1.
Essential Question for Each Project
We begin each study with an essential
question, such as: What three projects could we undertake to increase
profits 15% over the next two years? What styles of jeans should
we discontinue and which should we promote to become the market leader?
What are the most important customer service touch points we can
affect with a limited budget? Each study provides your stakeholders
with concrete, actionable answers to the study’s essential
question.
2. Engaging Research
From small focus group assignments
to major strategic studies, we work for companies that are eager
to act on market research. But before we conduct each study,
you are intimately involved in the study’s design so that your organization’s key stakeholders
are involved and in concert with our efforts. We’ve found
that this is the best way to have all stakeholders rally around
the research findings.
3. Collaborative Data Analysis
When the research
has been completed, but before you receive a final report, we conduct
a collaborative Data Workshop. We share our findings with you and
ask several questions: Are there business issues within the company
that are related to these findings? If so, what further analysis
is needed to complement this work? Any surprises for you in this
data? How can we best present the data to get buy-in from all stakeholders?
We then finalize the analysis and give you a detailed report, complete
with actionable insights. But it doesn’t end
there. Now comes the fun part.
4. Discovery Sessions® Rather than simply
presenting slide after slide of data and telling your stakeholders
our key findings, we craft unique Discovery Sessions for each study
based on proven learning theories [this would be a link to the section
below]. The Discovery Sessions are designed to lead stakeholders
with diverse learning styles through a step-by-step self-discovery
process. Based on the theory of multiple intelligences, participants
use not only their logical/mathematical and linguistic intelligences,
but also visual, kinesthetic, musical, and interpersonal intelligences
to discover research results on their own. This highly interactive,
non-hierarchical learning process results in stakeholders truly understanding
the data so they can more effectively act on it. And best of all,
Discovery Sessions are a tremendous amount of fun and create lasting
cross-departmental collaboration.
5. Actionable Outcomes
At the conclusion of each
of the Discovery Sessions, we help your stakeholders produce an authentic
deliverable, such as a summary memo, a list of possible solutions
to a problem, or a store design with the best possible mix of merchandise.

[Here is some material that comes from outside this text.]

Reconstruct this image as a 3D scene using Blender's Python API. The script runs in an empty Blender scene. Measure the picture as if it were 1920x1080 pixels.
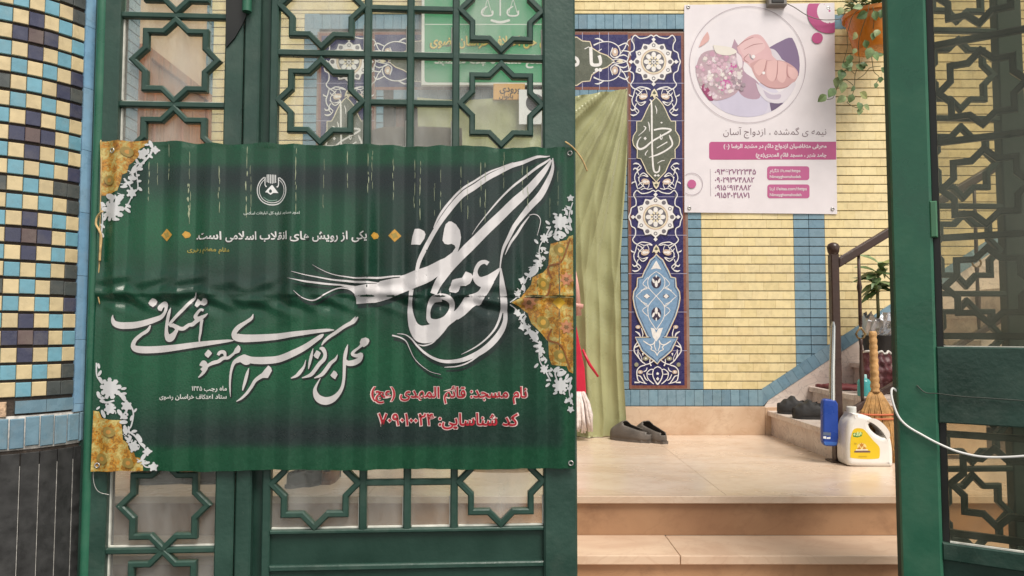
import bpy, bmesh, math, random, unicodedata
from mathutils import Vector, geometry
R = math.radians
random.seed(7)
sc = bpy.context.scene
COL = sc.collection

# ---------------------------------------------------------------- camera, world, sun, exposure
F = 1400.0
PITCH = math.atan(78 / F)
CAMZ = 0.71
cd = bpy.data.cameras.new('camera'); cam = bpy.data.objects.new('camera', cd); COL.objects.link(cam)
cd.sensor_width = 36; cd.lens = F / 1920 * 36; cd.clip_start = 0.05; cd.clip_end = 500
cam.location = (0, 0, CAMZ); cam.rotation_euler = (R(90) + PITCH, 0, 0)
sc.camera = cam

SUN_EL, SUN_AZ = 57, 31          # azimuth: degrees to the right of straight behind the camera
w = bpy.data.worlds.new('World'); sc.world = w; w.use_nodes = True
nt = w.node_tree; bg = nt.nodes['Background']; bg.inputs[1].default_value = 0.125
sky = nt.nodes.new('ShaderNodeTexSky'); sky.sky_type = 'NISHITA'; sky.sun_disc = False
sky.sun_elevation = R(SUN_EL); sky.sun_rotation = R(180 - SUN_AZ)
bw = nt.nodes.new('ShaderNodeRGBToBW'); mx = nt.nodes.new('ShaderNodeMix'); mx.data_type = 'RGBA'
mx.inputs[0].default_value = 0.80
tint = nt.nodes.new('ShaderNodeMix'); tint.data_type = 'RGBA'; tint.blend_type = 'MULTIPLY'; tint.inputs[0].default_value = 1
tint.inputs[7].default_value = (1.0, 0.945, 0.87, 1)
nt.links.new(sky.outputs[0], bw.inputs[0]); nt.links.new(sky.outputs[0], mx.inputs[6]); nt.links.new(bw.outputs[0], mx.inputs[7])
nt.links.new(mx.outputs[2], tint.inputs[6]); nt.links.new(tint.outputs[2], bg.inputs[0])
sd = bpy.data.lights.new('sun', 'SUN'); sun = bpy.data.objects.new('sun', sd); COL.objects.link(sun)
sd.energy = 2.0; sd.angle = R(27); sd.color = (1.0, 0.93, 0.84)
sun.rotation_euler = (R(90 - SUN_EL), 0, R(SUN_AZ))
sun.location = (3, -5, 8)
sc.view_settings.view_transform = 'Standard'; sc.view_settings.look = 'None'
sc.view_settings.exposure = 0.86; sc.view_settings.gamma = 1
sc.cycles.max_bounces = 8; sc.cycles.transparent_max_bounces = 16

# ---------------------------------------------------------------- helpers
def lin(r, g, b):
    f = lambda c: (c / 255) / 12.92 if c <= 10 else ((c / 255 + 0.055) / 1.055) ** 2.4
    return (f(r), f(g), f(b))

def ray(px, py):
    u = (px - 960) / F; v = (540 - py) / F
    return Vector((u, math.cos(PITCH) - v * math.sin(PITCH), math.sin(PITCH) + v * math.cos(PITCH)))

class Plane:
    """vertical plane: s runs along it, t comes out of it towards the viewer's side, z is up"""
    def __init__(self, ox, oy, ang, flip=1):
        self.o = Vector((ox, oy)); self.d = Vector((math.cos(ang), math.sin(ang)))
        self.n = Vector((self.d.y, -self.d.x)) * flip; self.ang = ang
    def P(self, s, t, z):
        q = self.o + self.d * s + self.n * t
        return Vector((q.x, q.y, z))
    def at(self, px, py, t=0.0):
        d = ray(px, py); dn = d.x * self.n.x + d.y * self.n.y
        lam = (t + self.o.dot(self.n)) / dn
        q = Vector((d.x * lam, d.y * lam)) - self.o
        return q.dot(self.d), CAMZ + d.z * lam
    def s(self, px, py, t=0.0): return self.at(px, py, t)[0]
    def z(self, px, py, t=0.0): return self.at(px, py, t)[1]

class Cyl:
    def __init__(self, cx, cy, r): self.c = Vector((cx, cy)); self.r = r
    def P(self, s, t, z):                 # s in degrees from facing the viewer, growing to the right
        a = R(s); rr = self.r + t
        return Vector((self.c.x + rr * math.sin(a), self.c.y - rr * math.cos(a), z))

def floor_at(px, py, z=0.0):
    d = ray(px, py); lam = (z - CAMZ) / d.z
    return Vector((d.x * lam, d.y * lam, z))
def depth_at(px, py, y):
    d = ray(px, py); lam = y / d.y
    return Vector((d.x * lam, y, CAMZ + d.z * lam))

class MB:
    def __init__(self): self.v = []; self.f = []; self.c = []; self.cur = None
    def add(self, vs, fs, col=None):
        b = len(self.v); self.v += [Vector(x) for x in vs]
        for f in fs: self.f.append([b + i for i in f]); self.c.append(col if col is not None else self.cur)
    def box(self, x0, x1, y0, y1, z0, z1, col=None):
        vs = [(x, y, z) for z in (z0, z1) for y in (y0, y1) for x in (x0, x1)]
        self.add(vs, [(0, 2, 3, 1), (4, 5, 7, 6), (0, 1, 5, 4), (2, 6, 7, 3), (0, 4, 6, 2), (1, 3, 7, 5)], col)
    def pbox(self, pl, s0, s1, z0, z1, t0, t1, ch=0.0, col=None, side=1.0):
        """box on a surface; ch chamfers the front edges"""
        P = pl.P
        b = [P(s0, t0, z0), P(s1, t0, z0), P(s1, t0, z1), P(s0, t0, z1)]
        if ch <= 0:
            f = [P(s0, t1, z0), P(s1, t1, z0), P(s1, t1, z1), P(s0, t1, z1)]
            self.add(b + f, [(4, 5, 6, 7), (0, 3, 2, 1), (0, 1, 5, 4), (1, 2, 6, 5), (2, 3, 7, 6), (3, 0, 4, 7)], col); return
        cs = ch * side if isinstance(pl, Plane) else math.degrees(ch / pl.r)
        m = [P(s0, t1 - ch, z0), P(s1, t1 - ch, z0), P(s1, t1 - ch, z1), P(s0, t1 - ch, z1)]
        f = [P(s0 + cs, t1, z0 + ch), P(s1 - cs, t1, z0 + ch), P(s1 - cs, t1, z1 - ch), P(s0 + cs, t1, z1 - ch)]
        fs = [(8, 9, 10, 11), (0, 3, 2, 1)]
        for i in range(4):
            j = (i + 1) % 4; fs += [(i, j, 4 + j, 4 + i), (4 + i, 4 + j, 8 + j, 8 + i)]
        self.add(b + m + f, fs, col)
    def bar(self, pl, pts, w, t0, t1, closed=False, ch=0.004, col=None):
        """flat bar along a polyline (s,z) lying on a surface, mitred corners, chamfered front"""
        n = len(pts); pts = [Vector(p) for p in pts]; rows = []
        for i in range(n):
            a = pts[i - 1] if (i > 0 or closed) else None; c = pts[(i + 1) % n] if (i < n - 1 or closed) else None
            d1 = (pts[i] - a).normalized() if a is not None else (c - pts[i]).normalized()
            d2 = (c - pts[i]).normalized() if c is not None else d1
            n1 = Vector((-d1.y, d1.x)); n2 = Vector((-d2.y, d2.x)); m = (n1 + n2).normalized()
            k = 1 / max(0.35, m.dot(n1)); rows.append((pts[i], m * k))
        ring = [(-.5, t0), (-.5, t1 - ch), (-.5 + ch / w, t1), (.5 - ch / w, t1), (.5, t1 - ch), (.5, t0)]
        vs = []
        for p, m in rows:
            for a, t in ring:
                q = p + m * (a * w); vs.append(pl.P(q.x, t, q.y))
        k = len(ring); fs = []
        for i in range(n if closed else n - 1):
            j = (i + 1) % n
            for e in range(k):
                e2 = (e + 1) % k; fs.append((i * k + e, i * k + e2, j * k + e2, j * k + e))
        if not closed: fs += [tuple(range(k)), tuple(reversed(range((n - 1) * k, n * k)))]
        self.add(vs, fs, col)
    def tube(self, pts, r, seg=8, col=None, caps=True):
        pts = [Vector(p) for p in pts]; n = len(pts)
        rs = r if isinstance(r, (list, tuple)) else [r] * n
        up = None; vs = []
        for i in range(n):
            d = (pts[min(i + 1, n - 1)] - pts[max(i - 1, 0)]).normalized()
            if up is None: up = d.orthogonal().normalized()
            else: up = (up - d * up.dot(d)).normalized()
            b = d.cross(up)
            for k in range(seg):
                a = 2 * math.pi * k / seg; vs.append(pts[i] + (up * math.cos(a) + b * math.sin(a)) * rs[i])
        fs = [(i * seg + k, i * seg + (k + 1) % seg, (i + 1) * seg + (k + 1) % seg, (i + 1) * seg + k) for i in range(n - 1) for k in range(seg)]
        if caps: fs += [tuple(reversed(range(seg))), tuple(range((n - 1) * seg, n * seg))]
        self.add(vs, fs, col)
    def lathe(self, cx, cy, prof, seg=24, col=None, sx=1, sy=1):
        vs = []; n = len(prof)
        for r, z in prof:
            for k in range(seg):
                a = 2 * math.pi * k / seg; vs.append((cx + r * math.cos(a) * sx, cy + r * math.sin(a) * sy, z))
        fs = [(i * seg + k, i * seg + (k + 1) % seg, (i + 1) * seg + (k + 1) % seg, (i + 1) * seg + k) for i in range(n - 1) for k in range(seg)]
        fs += [tuple(reversed(range(seg))), tuple(range((n - 1) * seg, n * seg))]
        self.add(vs, fs, col)
    def prism(self, pl, poly, t0, t1, col=None):
        n = len(poly); a = [pl.P(s, t0, z) for s, z in poly]; b = [pl.P(s, t1, z) for s, z in poly]
        self.add(a + b, [tuple(range(n)), tuple(range(n, 2 * n))] + [(i, (i + 1) % n, n + (i + 1) % n, n + i) for i in range(n)], col)
    def grid(self, fn, nu, nv, col=None, colfn=None):
        vs = [fn(i / nu, j / nv) for j in range(nv + 1) for i in range(nu + 1)]; b = len(self.v)
        self.v += [Vector(x) for x in vs]
        for j in range(nv):
            for i in range(nu):
                a = b + j * (nu + 1) + i; self.f.append([a, a + 1, a + nu + 2, a + nu + 1])
                self.c.append(colfn((i + .5) / nu, (j + .5) / nv) if colfn else (col if col is not None else self.cur))
    def leaf(self, p, d, n, L, W, fold=0.25, col=None, seg=3):
        """folded leaf blade from p along d, n = its upper side"""
        p = Vector(p); d = Vector(d).normalized(); n = Vector(n); sd = d.cross(n).normalized(); n = sd.cross(d).normalized()
        prof = [(0, .05), (.25, .8), (.5, 1), (.78, .6), (1, 0.02)]; vs = []
        for u, k in prof:
            c = p + d * (L * u) - n * (L * .25 * u * u); o = sd * (W * .5 * k); h = n * (W * fold * k)
            vs += [c - o + h, c, c + o + h]
        fs = []
        for i in range(len(prof) - 1):
            a = i * 3; fs += [(a, a + 1, a + 4, a + 3), (a + 1, a + 2, a + 5, a + 4)]
        self.add(vs, fs, col)
    def build(self, name, mat, parent=None, smooth=False, bevel=0, weld=False, solid=0, recalc=True, auto=None):
        vs = self.v
        if parent is not None:
            c, s_ = math.cos(-parent.rotation_euler.z), math.sin(-parent.rotation_euler.z); L = parent_world(parent)
            vs = [Vector(((v.x - L.x) * c - (v.y - L.y) * s_, (v.x - L.x) * s_ + (v.y - L.y) * c, v.z - L.z)) for v in vs]
        me = bpy.data.meshes.new(name); me.from_pydata([tuple(v) for v in vs], [], self.f)
        if any(c is not None for c in self.c):
            at = me.color_attributes.new('col', 'FLOAT_COLOR', 'CORNER')
            for p, c in zip(me.polygons, self.c):
                c = c or (1, 1, 1)
                for li in p.loop_indices: at.data[li].color = (c[0], c[1], c[2], 1)
        if weld or recalc:
            bm = bmesh.new(); bm.from_mesh(me)
            if weld: bmesh.ops.remove_doubles(bm, verts=bm.verts, dist=1e-5)
            if recalc: bmesh.ops.recalc_face_normals(bm, faces=bm.faces)
            bm.to_mesh(me); bm.free()
        if smooth:
            me.polygons.foreach_set('use_smooth', [True] * len(me.polygons))
            if auto: me.set_sharp_from_angle(angle=R(auto))
        me.materials.append(mat); o = bpy.data.objects.new(name, me); COL.objects.link(o)
        if parent is not None: o.parent = parent
        if bevel:
            m = o.modifiers.new('bevel', 'BEVEL'); m.width = bevel; m.segments = 2; m.limit_method = 'ANGLE'
        if solid:
            m = o.modifiers.new('solid', 'SOLIDIFY'); m.thickness = solid; m.offset = 0
        return o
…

Unlike presentations that end with recommendations which participants
find “interesting” and
then soon forget, this process lights a fire for change because stakeholders
have discovered the findings “on their own” and are ready
to act on them in a unified way.
The proven learning theory behind the Bluewater
Approach
#1: Multiple Intelligences
Howard Gardner (Harvard) has located multiple intelligences within
the human brain. Everyone has a different mix, with a few dominant
intelligences in each person. When information is presented in
a way that taps into several intelligences, all learners can effectively
access the same content.
The seven intelligences are:
» verbal/linguistic
» logical/mathematical
» visual/spatial
» musical
» bodily/kinesthetic
» intrapersonal
» interpersonal
#2: Cooperative Interaction
Elizabeth Cohen (Stanford) has proven that cooperative interaction
leads to more learning and greater content retention. At Bluewater,
we put participants into small, non-hierarchical groups and give
them specific tasks to address with the data. This type of interaction
maximizes learning for the group.
#3: The Process of Self-Discovery
Jerome Bruner (Harvard) shows that learning through a guided process
of self-discovery results in true mastery and ownership of content.
We carefully structure our Discovery Sessions to lead stakeholders
to discover for themselves the key insights we have identified
in the study. How much more powerful is it to feel that you have
figured it out yourself rather than having been told the answer?